Chine: les crabes poilus pris dans les filets de la lutte anticorruption

Chaque automne, l’arrivée sur les marchés de ces crabes d’eau douce –qualifiés de « poilus » en raison de l’épais duvet qui recouvre leurs pinces– est impatiemment attendue par les Chinois, prêts à payer un bon prix pour en savourer la chair.

Mais cette année, les crabes ne font plus recette, alors que se durcit la lutte lancée il y a près de deux ans par le gouvernement central contre la corruption des cadres à tous les échelons.

Les fastueux banquets officiels, où étaient volontiers servis des crabes et d’onéreuses liqueurs afin de flatter ses supérieurs, sont désormais interdits. Les échanges de cadeaux –constituant des pots-de-vin typiques– sont scrutés de près, tout comme le train de vie des cadres.

Au-delà de l’automobile de luxe, des spiritueux et de l’horlogerie haut-de-gamme, la campagne n’épargne pas les crabes poilus –dont les meilleurs, selon les puristes, viennent des eaux marécageuses du lac Yangcheng, près de Shanghai.

« La consommation de crabes par des officiels d’administrations s’est effondrée à quasiment zéro », déplore Yang Weilong, vice-président d’une branche de la Fédération des pêcheurs chinois.

-Liqueurs dans le collimateur-

Il y a encore peu, les cadres seniors raffolaient des coupons-cadeaux pour des crabes à déguster mais « désormais, ils les refusent obstinément, quand bien même vous les apporteriez en main propre à leur bureau », poursuit M. Yang.

Dans certaines régions de Chine, les prix au détail ont plongé de 40%, explique le professionnel. Le prix moyen est à présent de 120 yuans (15 euros) pour un crustacé de 500 grammes.

Alors que la demande croissante des hauts fonctionnaires avait alimenté une envolée du marché du crabe sur la dernière décennie, le secteur ne peut plus compter que sur les particuliers… quitte à devoir « ajuster fortement les prix en conséquence », grimace Yang Weilong.

Les spiritueux chinois –alcools de riz ou de sorgho, dont les marques les plus réputées se vendent au prix fort– font eux aussi grise mine.

Kweichow Moutai, la firme qui domine le marché, a reconnu en août que « l’offre dépassait la demande dans le secteur » sur fond d' »ajustement drastique à un environnement difficile ».

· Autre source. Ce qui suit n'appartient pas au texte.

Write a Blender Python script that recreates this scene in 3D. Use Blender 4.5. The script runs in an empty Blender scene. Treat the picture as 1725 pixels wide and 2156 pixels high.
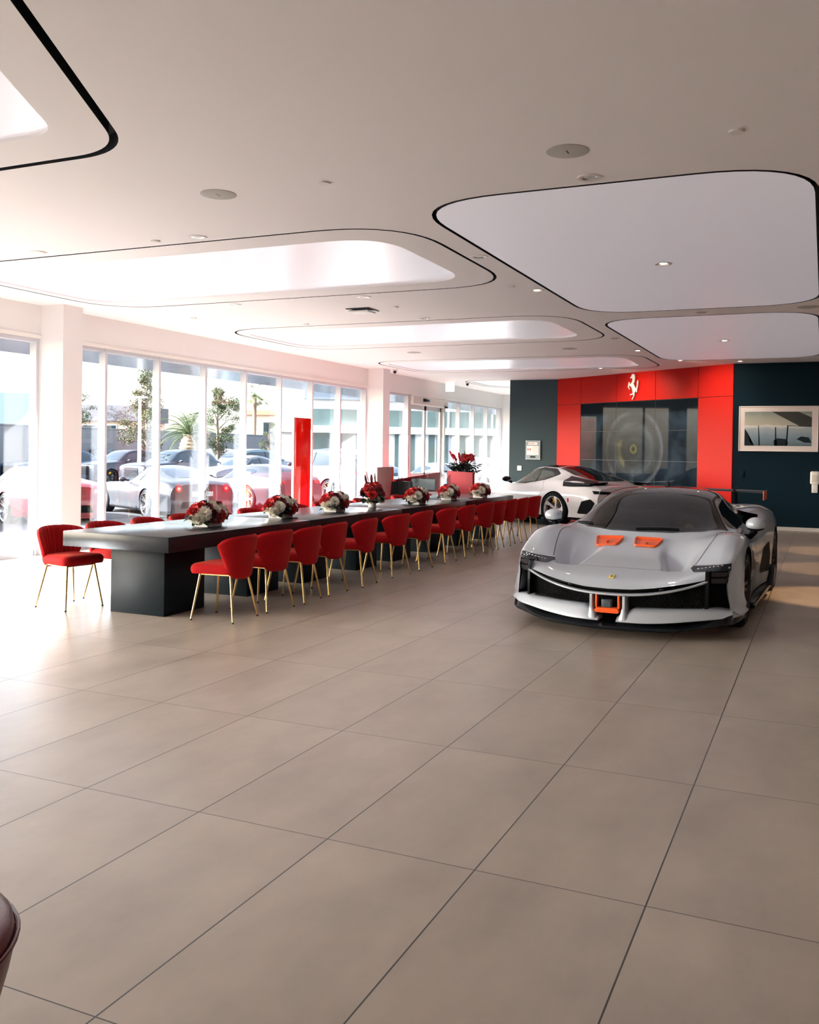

Le bénéfice net de l’entreprise a reculé au premier semestre, en contraste flagrant avec le bond de presque 14% enregistré sur l’année 2013.

-Marché incontournable-

Les grands noms internationaux du luxe tentent de leur côté de s’adapter, en se concentrant sur les consommateurs fortunés du secteur privé.

Ainsi, le français Hermès a récemment ouvert à Shanghai un imposant magasin amiral, présentant sur quatre niveaux les produits et sacs caractéristiques de la marque (dont un sac en crocodile proposé à plus de 63.000 euros).

Mais le groupe a aussi vu ses ventes mondiales de montres diminuer de 7% sur un an au premier semestre, principalement à cause de la Chine –son premier marché sur ce créneau.

« Peut-être y a-t-il moins de personnes achetant des articles (de luxe) pour les offrir en cadeaux, mais beaucoup sont encore prêt à s’acheter des choses pour eux-mêmes », a assuré le président d’Hermès, Axel Dumas.

De fait, la Chine reste un marché incontournable pour l’industrie du luxe –et pour les ventes d’automobiles haut-de-gamme, elle pourrait même supplanter les Etats-Unis dès 2016, selon le cabinet McKinsey.

Les achats de voitures premium par les administrations se sont taris: près de 115.000 véhicules de fonction utilisés par des cadres, « de modèles inappropriés », ont été confisqués, a récemment rapporté la presse officielle.

Mais les ventes aux particuliers demeurent robustes: les ventes de Cadillac (groupe GM) ont bondi de 63% sur un an, à 52.425 unités, sur les neuf premiers mois de 2014.

Les centaines de producteurs et négociants de crabes, qui devraient essuyer de lourdes pertes cette année, ne partagent guère cet optimisme.

« Les crabes du lac Yangcheng étaient avant tout un cadeau très prisé, du coup les restrictions sur les dépenses d’argent public sont fatales pour nos ventes », souligne Wang Zhiqiang, patron d’une petite entreprise du secteur.

« Si la campagne anticorruption continue, la production va s’effondrer », prédit-il, redoutant « un déclin fulgurant » de cette filière ancestrale.